If families know the exact locations of these cemeteries, there are channels to protect them from development. 

Every Virginia locality has some sort of mapping system, usually GIS-based, to refer to for land-use decisions. People who want to protect a cemetery should contact their local planning office to ask about how to have the cemetery properly mapped, Green said. 

Localities may have zoning ordinances in place to further protect cemeteries, beyond what the state requires, she said. 

Cemeteries should also be documented with DHR, Green said. Many localities use the department’s records to check if historic resources exist on developable land. 

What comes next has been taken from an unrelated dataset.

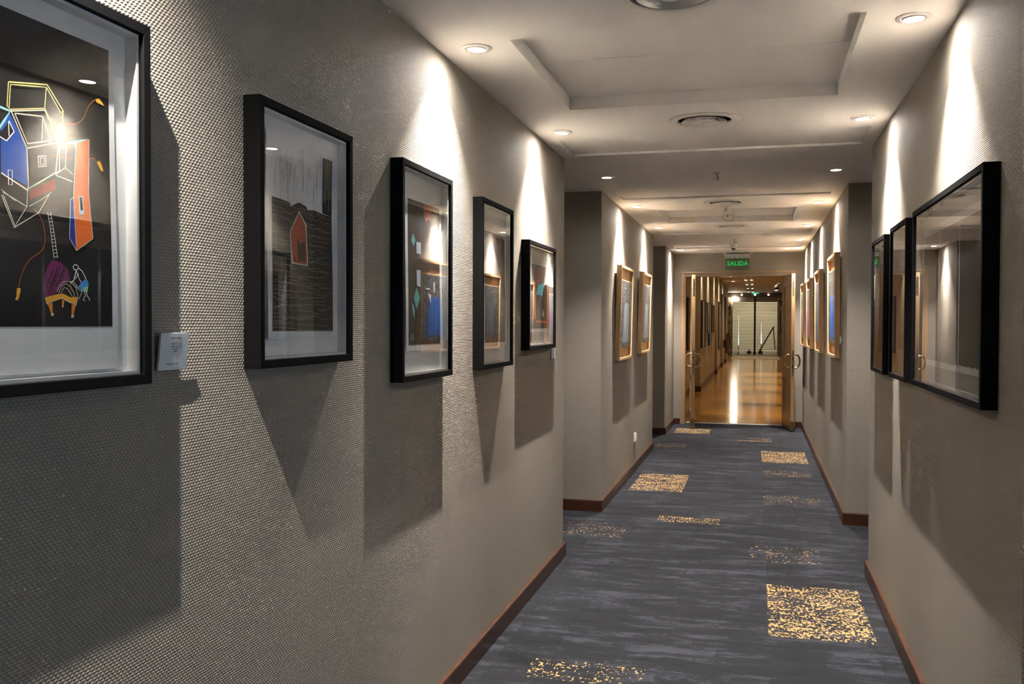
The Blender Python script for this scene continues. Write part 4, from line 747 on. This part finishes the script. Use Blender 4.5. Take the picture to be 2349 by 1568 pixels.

Section 106 of the National Historic Preservation Act “requires federal agencies that permit, license or fund land-use activities to consider the effects on their decisions on historic properties, in consultation with our office and the interested public,” Green said. 

“We can and will bring the presence of known cemeteries to the attention of these agencies,” she said. 

DHR has a survey form for citizens who want to document a cemetery and create a permanent record within the organization’s GIS-based archive, she said. 

Green encouraged Virginians to contact the department if they have questions about whether a cemetery has been recorded.

“Most of the forms I receive do not come from descendants, but rather from property owners, historical society members, and generally interested folks with no family connection but a need to see these places acknowledged,” Green said.

This is something Massey or the Powell siblings could do, if they ever find their lost cemeteries. 

None of the Powells has been back to Pittsylvania to search for the cemetery, though Stewart has plans to visit this spring, he said. 

“It’s a great example of would’ve, should’ve, could’ve,” said Terry Anne. “We would give anything to have more memories. … It really is an amazing history and of course it’s very special to us, but we don’t know enough about it.”